Pour contrer le Soudan du Nord, perçu comme un régime islamiste, Israël a cultivé ses relations avec le Soudan du Sud, chrétien et animiste. Quand le Soudan du Sud a célébré son indépendance le 9 juillet, Israël a rapidement offert sa collaboration au nouveau gouvernement. Pour les nombreux réfugiés sud-soudanais en Israël, il s'agit d'une bonne nouvelle. Mais plusieurs appréhendent un retour trop rapide dans leur ancienne contrée.

Sunday Dieng a passé la majorité de sa vie en exil. Le jeune homme de 28 ans est né à Nasir, au Soudan. Enfant, il s'est réfugié en Éthiopie après la mort de ses parents, tués dans la guerre qui a déchiré le pays pendant 22 ans. En 2006, il a traversé le désert du Sinaï pour gagner Israël, de nuit, aidé par des passeurs bédouins.

Aujourd'hui, il vit dans le sud de Tel-Aviv, où plusieurs réfugiés de la Corne de l'Afrique se sont établis. Avec ses pairs, il a célébré l'indépendance du Soudan du Sud, proclamée le 9 juillet. La meilleure nouvelle depuis longtemps, soupire le jeune homme.

Quelque 8000 Soudanais vivraient en Israël. Environ 2000 d'entre eux seraient originaires du Sud.

Israël a reconnu rapidement l'indépendance du 54e État africain.

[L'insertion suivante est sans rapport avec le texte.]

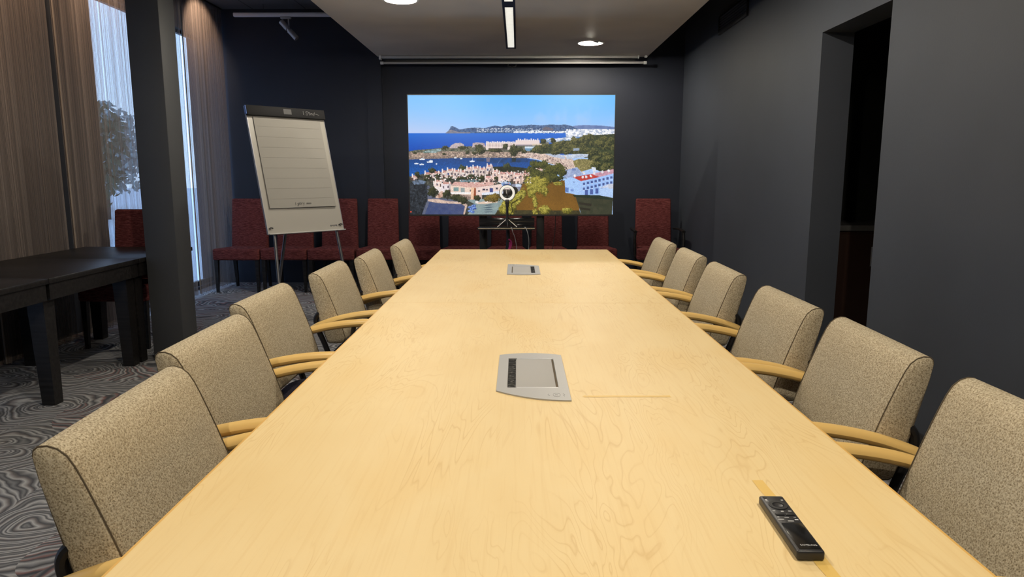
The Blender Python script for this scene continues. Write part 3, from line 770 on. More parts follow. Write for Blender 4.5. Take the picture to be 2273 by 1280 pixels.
ink([(-.018, zz + .002), (-.016, zz + .016), (-.006, zz + .016)]); ink([(-.002, zz + .016), (.004, zz + .004), (.010, zz + .017), (.0, zz - .008)])
for i in range(4): ink([(.03 + .011 * i, zz + .004), (.032 + .011 * i, zz + .015), (.038 + .011 * i, zz + .014), (.038 + .011 * i, zz + .004)])
f.build('handwriting', M_ink, pad)
# pen tray, clips, legs
MB().box(-bw, bw, -.032, -.0035, -.006, .002, .002).xf(BM).build('pen_tray', M_offw, fc)
for sx, side in ((-.325, 1), (.315, -1)):
    f = MB().tube([BM @ Vector(p) for p in ((sx - .012, -.006, .045), (sx + .004, -.010, .052), (sx + .022, -.008, .047))], .0045, seg=8); f.tube([BM @ Vector(p) for p in ((sx, -.006, .052), (sx - .004 * side, -.008, .036))], .003, seg=6)
    f.build('marker_clip', M_plastic, fc)
f = MB()
for i in range(5): f.box(.225 + i * .014, .233 + i * .014, -.0022, -.0008, .035 + (i % 2) * .004, .048)
f.xf(BM).build('corner_mark', M_ink, fc, False)
def fleg(p0, p1, nm_='leg'): MB().tube([p0, p1], .0125, .0125, seg=10).build(nm_, mat('leg_grey', (.11, .11, .12, 1), .35, .6), fc)
fleg((-.285, .02, .82), (-.335, -.13, .012)); fleg((.285, .02, .82), (.335, -.13, .012)); fleg((0, .16, 1.35), (0, .62, .012))
MB().box(-.30, .30, .018, .035, .0, .03).xf(BM).build('rear_rail', M_frame, fc, False)
for p in ((-.335, -.13), (.335, -.13), (0, .62)): MB().lathe([(0, 0), (.018, 0), (.018, .022), (.012, .026), (0, .026)], (p[0], p[1], 0), 14).build('rubber_foot', M_plastic, fc)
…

Le ministre de l'Intérieur israélien a tout de suite appelé au début des négociations pour le rapatriement des Soudanais du Sud.

La déclaration a été mal accueillie par les groupes de défense des réfugiés, qui croient que la situation du nouvel État devrait d'abord être évaluée et que chaque cas devrait être traité séparément.

Si les Soudanais du Sud se réjouissent de la création du pays, plusieurs appréhendent ce qui les attend au retour. «Il y a beaucoup de gens qui n'ont pas d'endroit où retourner. Ça prend du temps pour bâtir un pays. Quand tout sera prêt et que la sécurité sera assurée, alors, d'accord, nous serons capables d'y retourner. Mais pas avant», dit Sunday Dieng.

Le jeune État fait face à bien des défis: rivalités tribales, normalisation des relations avec le voisin du Nord, répartition des ressources pétrolières, accès à l'eau.

Travail au noir

En attendant le retour, Sunday Dieng travaille comme plongeur dans un café. Au noir.

Il n'a ni visa ni permis de travail - comme plusieurs réfugiés et demandeurs d'asile. Ceux qui acceptent de les employer risquent une amende salée. Plus de 35 000 migrants de la Corne de l'Afrique ont franchi clandestinement la frontière israélo-égyptienne au cours des cinq dernières années. La majorité d'entre eux sont originaires du Soudan et de l'Érythrée, considérés comme trop dangereux pour y renvoyer des gens contre leur gré.

L'an dernier, le nombre d'entrées clandestines a plus que doublé par rapport à l'année précédente. En novembre, le gouvernement a annoncé la mise sur pied d'une barrière de sécurité de 250 km le long de la frontière, aussi destinée à empêcher le trafic de drogue et d'armes.

La décision a été applaudie par certains groupes, qui perçoivent les demandeurs d'asile comme des «infiltrés». D'autres dénoncent le manque de soutien apporté à des gens qui fuient les persécutions - dressant un parallèle avec l'histoire du peuple juif.

Mais déjà, la traversée reste difficile. L'organisme Physicians for Human Rights a sonné l'alarme au début de l'année et fait état de nombreux abus dans le Sinaï - demandes de rançon, viols, tortures, privations de nourriture. Plus de 39 personnes ont été tuées à la frontière depuis l'année dernière, la plupart par des policiers égyptiens.

«Le voyage dans le Sinaï, c'était comme un voyage entre la vie et la mort», dit Simon Manis, originaire de Juba, capitale du Soudan du Sud. «Les Égyptiens ont tiré sur nous à la frontière. Ce n'était pas facile, beaucoup de gens ont été arrêtés et certains ne savent même pas où sont les autres membres de leur famille.»

L'homme de 31 ans espère maintenant rentrer au pays. Son plus grand espoir? Continuer ses études de géologie.